■ WHAT IS ASKED: Starting with the first line of the listing, quote each line exactly until and including the one with "mort1.box(XL, XR, Y1 - .120, Y1", leaving pictures out.
_____
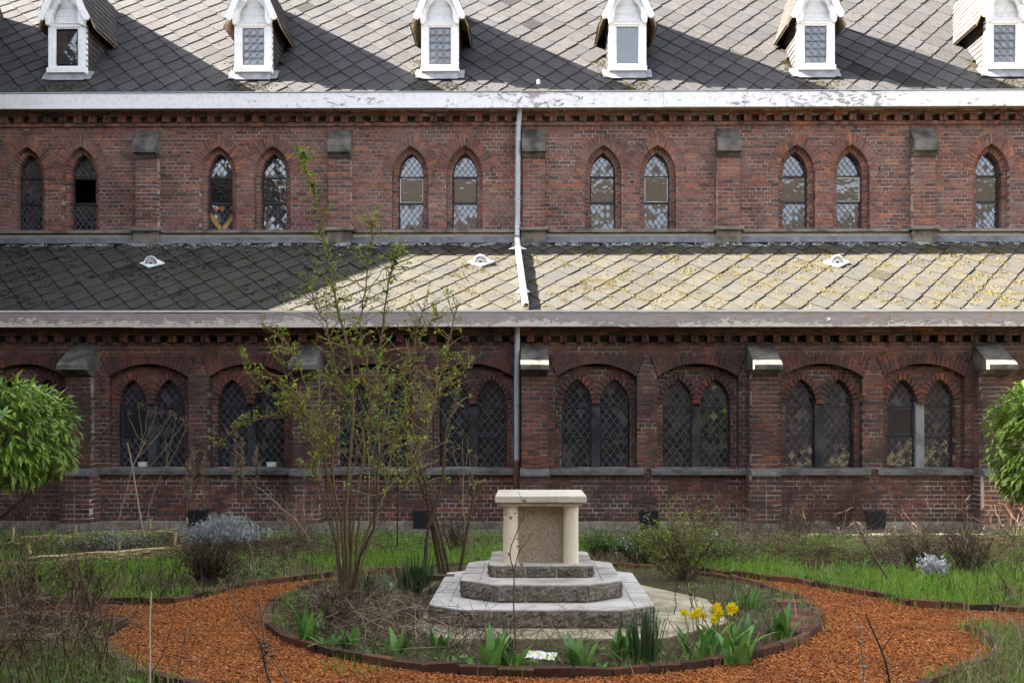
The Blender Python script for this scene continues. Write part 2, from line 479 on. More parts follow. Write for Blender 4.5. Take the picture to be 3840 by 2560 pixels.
corbels(bl, XL, XR, Y1, (2.935, 3.040, 3.095, 3.155), .2555, .112, None)
mort1.box(XL, XR, Y1 - .075, Y1 + .1, 3.042, 3.16, .5)
mort1.box(XL, XR, Y1 - .120, Y1 + .1, 3.097, 3.16, .5)

# ---- clerestory wall ------------------------------------------------------------
XL2, XR2 = -11.6, 11.2
WINS = [BX + BAY * (k + .5) + s * .4975 for k in range(-4, 3) for s in (-1, 1)]
WINS = [w for w in WINS if XL2 + .5 < w < XR2 - .5]
SP2, GB2, HW2 = 6.26, 5.225, .22
def holes_up(z):
    out = []
    for c in WINS:
        if z > 5.2:
            h = HW2 + .10 if z <= SP2 else lancet_half(z, SP2, 2 * HW2, .278, True)
            if z > SP2: h = min(h, .4975)
            if h > 0: out.append((c - h, c + h))
    return out
lay(bu, mort2, XL2, XR2, 5.14, 5.14 + 28 * CH, Y2, holes_up)
mort2.box(XL2, XR2, Y2 + .008, Y2 + .3, 5.14 + 28 * CH, 7.168, .5); mort2.box(XL2, XR2, Y2 + .12, Y2 + .30, 7.168, 7.31, .5)
ring2 = MB()
for c in WINS:
    YP = Y2 + .12
    arch_ring(ring2, c, SP2, 2 * HW2, .10, .30, Y2 - .001, Y2 + .15, xlim=.494, piece=.056, split=True)
    arch_ring(ring2, c, SP2, 2 * HW2, .004, .112, YP, YP + .16, piece=.056)
    mort2.prism([(c - .32, SP2)] + [], 0, 0) if False else None
    def hj(z, c=c): return [(c - HW2 - .004, c + HW2 + .004)]
    lay(bu, mort2, c - .335, c + .335, 5.20, SP2, YP, hj, depth=.12, back=.2)
    # backing behind the rings
    for (e0, e1, ya, yb) in ((.104, .298, Y2 + .012, Y2 + .14), (.010, .11, YP + .008, YP + .15)):
        for sgn in (-1, 1):
            cc = -sgn * HW2; Ri, Ro = 2 * HW2 + e0, 2 * HW2 + e1
            top = math.acos(HW2 / Ri); ko = math.acos(HW2 / Ro) / top
            A = np.linspace(0, top, 10)
            for a0, a1 in zip(A[:-1], A[1:]):
                pts = [[c + cc + sgn * R_ * math.cos(a_), SP2 + R_ * math.sin(a_)] for R_, a_ in ((Ri, a0), (Ro, a0 * ko), (Ro, a1 * ko), (Ri, a1))]
                for q in pts:
                    if (q[0] - c) * sgn < 0: q[0] = c
                    if (q[0] - c) * sgn > .492: q[0] = c + sgn * .492
                if sgn < 0: pts = pts[::-1]
                mort2.prism(pts, ya, yb, .5)
corbels(bu, XL2, XR2, Y2, (7.17, 7.29, 7.345, 7.41), .272, .128, (7.105, 7.165))
mort2.box(XL2, XR2, Y2 - .080, Y2 + .1, 7.293, 7.45, .5)
mort2.box(XL2, XR2, Y2 - .115, Y2 + .1, 7.350, 7.45, .5)
mort2.box(XL2, XR2, Y2 - .035, Y2 + .1, 7.107, 7.163, .5)

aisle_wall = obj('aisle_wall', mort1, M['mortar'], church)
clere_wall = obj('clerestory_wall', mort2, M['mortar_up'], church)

# ---- buttresses (brick shafts go into the same courses; each buttress is a part with its cap) ----------
def shaft(x, yf, yb, hw, z0, z1, mats, parent, lo=True):
    bs, mo = [], MB()
    n = int(round((z1 - z0) / CH)); ch = (z1 - z0) / n
    mo.box(x - hw + .007, x + hw - .007, yf + .008, yb, z0, z1, .5)
    for i in range(n):
        za, zb = z0 + i * ch + .0072, z0 + (i + 1) * ch - .0072
        cuts = [-hw, -hw + .105, hw - .105, hw] if i % 2 else [-hw, 0, hw]
        if hw > .22 and i % 2: cuts = [-hw, -hw + .11, 0, hw - .11, hw]
        for a, b in zip(cuts[:-1], cuts[1:]):
            bs.append((x + a + .007, x + b - .007, yf + RNG.normal(0, .0022), yf + .12, za, zb, rr()))
        # flanks
        y = yf + .125
        while y < yb - .03:
            y2 = min(y + (.11 if i % 2 else .21), yb)
            r = rr()
            bs.append((x - hw + RNG.normal(0, .002), x - hw + .06, y, y2 - .01, za, zb, r)); bs.append((x + hw - .06, x + hw + RNG.normal(0, .002), y, y2 - .01, za, zb, rr()))
            y = y2
    mb = MB(); put_bricks(mb, bs)
    return mo, mb
def concave(y0, z0, y1, z1, n=6, sag=.035):
    """profile of a weathered slope from the wall (y0,z0) down to the front (y1,z1), hollowed"""
    pts = []
    for i in range(n + 1):
        t = i / n; pts.append((y0 + (y1 - y0) * (1 - (1 - t) ** 1.25), z0 + (z1 - z0) * t - sag * math.sin(math.pi * t) * .6))
    return pts
for k in KL:
    x = BX + BAY * k
    if XL + .4 < x < XR - .4:
        b = empty('buttress', (x, Y1, 0), parent=church)
        mo, br = shaft(x, Y1 - .30, Y1 + .02, .205, .97, 2.50, None, b)
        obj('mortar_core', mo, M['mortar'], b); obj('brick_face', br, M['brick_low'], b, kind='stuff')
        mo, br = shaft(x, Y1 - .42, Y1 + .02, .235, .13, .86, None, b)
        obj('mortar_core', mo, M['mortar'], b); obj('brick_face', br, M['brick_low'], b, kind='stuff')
        cp = MB(); pr = concave(Y1 + .01, 2.90, Y1 - .56, 2.55) + [(Y1 - .56, 2.48), (Y1 + .01, 2.48)]
        cp.prismx(pr, x - .213, x + .213)
        cp.prismx([(Y1 - .44, 2.479), (Y1 - .34, 2.41), (Y1, 2.41), (Y1, 2.479)], x - .20, x + .20)
        obj('cap_stone', cp, M['cap'], b)
        of = MB(); of.prismx([(Y1 - .28, .975), (Y1 - .40, .935), (Y1 - .45, .885), (Y1 - .45, .855), (Y1, .855), (Y1, .975)], x - .225, x + .225)
        obj('offset_stone', of, M['sill'], b)
    if XL2 + .4 < x < XR2 - .4:
        b = empty('buttress', (x, Y2, 5.1), parent=church)
        mo, br = shaft(x, Y2 - .13, Y2 + .02, .205, 5.23, 6.52, None, b)
        obj('mortar_core', mo, M['mortar_up'], b); obj('brick_face', br, M['brick_up'], b, kind='stuff')
        cp = MB(); pr = concave(Y2 + .01, 7.06, Y2 - .14, 6.84, 5, .03) + [(Y2 - .175, 6.83)] + concave(Y2 - .175, 6.83, Y2 - .26, 6.62, 4, -.02)[1:] + [(Y2 - .26, 6.575), (Y2 + .01, 6.575)]
        cp.prismx(pr, x - .212, x + .212)
        cp.prismx([(Y2 - .19, 6.574), (Y2 - .16, 6.50), (Y2, 6.50), (Y2, 6.574)], x - .206, x + .206)
        obj('cap_stone', cp, M['cap'], b)
        bs = MB(); bs.prismx([(Y2 - .12, 5.245), (Y2 - .20, 5.215), (Y2 - .23, 5.20), (Y2 - .23, 5.165), (Y2, 5.165), (Y2, 5.245)], x - .265, x + .265)
        obj('base_stone', bs, M['string'], b)
        bs = MB(); bs.box(x - .225, x + .225, Y2 - .16, Y2 + .02, 4.80, 5.163, .5)
        obj('base_block', bs, M['string'], b)

# ---- bricks: 300 of the plainest near ones as single bricks, the rest in one mass per wall -----------------
near = [b for b in bl if b[7] and b[8] == .22 and .2 < b[4] < .86 and abs(b[2] - Y1) < .03]
near.sort(key=lambda b: abs((b[0] + b[1]) / 2 - 3.2))
single = near[:300]; sid = set(map(id, single))
variants = []
for i in range(12):
    m = MB(); m.box(-.1035, .1035, 0, .118, -.0285, .0285, (i + .5) / 12, 0, False, .0022)
    variants.append(_mesh('brick', m, M['brick_low'], (0, 0, 0)))
for b in single:
    o = bpy.data.objects.new('brick', variants[min(11, int(b[6] * 12))])
    link(o, aisle_wall, ((b[0] + b[1]) / 2, b[2], (b[4] + b[5]) / 2))
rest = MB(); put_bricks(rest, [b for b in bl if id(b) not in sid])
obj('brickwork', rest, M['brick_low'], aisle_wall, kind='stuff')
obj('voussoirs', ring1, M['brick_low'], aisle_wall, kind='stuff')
rest = MB(); put_bricks(rest, bu)
obj('brickwork', rest, M['brick_up'], clere_wall, kind='stuff')
obj('voussoirs', ring2, M['brick_up'], clere_wall, kind='stuff')
inn = MB(); inn.box(XL, XR, Y1 + .9, Y1 + .95, 0, 3.3); inn.box(XL2, XR2, Y2 + .9, Y2 + .95, 4.9, 7.4)  # near-black sheets close behind the glass stand in for the unlit inside
obj('dark_backing', inn, M['interior'], church)

# ---- leaded windows ---------------------------------------------------------------
def clip_poly(poly, conv):
    out = list(poly)
    n = len(conv)
    for i in range(n):
        a, b = conv[i], conv[(i + 1) % n]
        inp, out = out, []
        if not inp: return []
        def side(p): return (b[0]-a[0])*(p[1]-a[1]) - (b[1]-a[1])*(p[0]-a[0])
        for j in range(len(inp)):
            p, q = inp[j], inp[(j + 1) % len(inp)]
            sp, sq = side(p), side(q)
            if sp >= 0: out.append(p)
            if (sp > 0 and sq < 0) or (sp < 0 and sq > 0):
                t = sp / (sp - sq); out.append((p[0] + (q[0]-p[0])*t, p[1] + (q[1]-p[1])*t))
    return out
def area(p): return .5 * sum(p[i][0]*p[(i+1)%len(p)][1]-p[(i+1)%len(p)][0]*p[i][1] for i in range(len(p)))
def clip_seg(a, b, conv):
    t0, t1 = 0.0, 1.0; n = len(conv)
    for i in range(n):
        c, d = conv[i], conv[(i + 1) % n]
        def side(p): return (d[0]-c[0])*(p[1]-c[1]) - (d[1]-c[1])*(p[0]-c[0])
        sa, sb = side(a), side(b)
        if sa < 0 and sb < 0: return None
        if sa < 0: t0 = max(t0, sa / (sa - sb))
        elif sb < 0: t1 = min(t1, sa / (sa - sb))
    if t0 >= t1: return None
    L = lambda t: (a[0] + (b[0]-a[0])*t, a[1] + (b[1]-a[1])*t)
    return L(t0), L(t1)
def bar(mb, a, b, w, y0, y1, rnd=.5, mat=0):
    d = np.array((b[0]-a[0], b[1]-a[1])); L = np.hypot(*d)
    if L < .004: return
    nx, nz = -d[1] / L * w / 2, d[0] / L * w / 2
    mb.prism([(a[0]-nx, a[1]-nz), (b[0]-nx, b[1]-nz), (b[0]+nx, b[1]+nz), (a[0]+nx, a[1]+nz)], y0, y1, rnd, mat, True)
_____
■ THE COMPLETED TASK:
The Blender Python script for this scene continues. Write part 2, from line 479 on. More parts follow. Write for Blender 4.5. Take the picture to be 3840 by 2560 pixels.
corbels(bl, XL, XR, Y1, (2.935, 3.040, 3.095, 3.155), .2555, .112, None)
mort1.box(XL, XR, Y1 - .075, Y1 + .1, 3.042, 3.16, .5)
mort1.box(XL, XR, Y1 - .120, Y1 + .1, 3.097, 3.16, .5)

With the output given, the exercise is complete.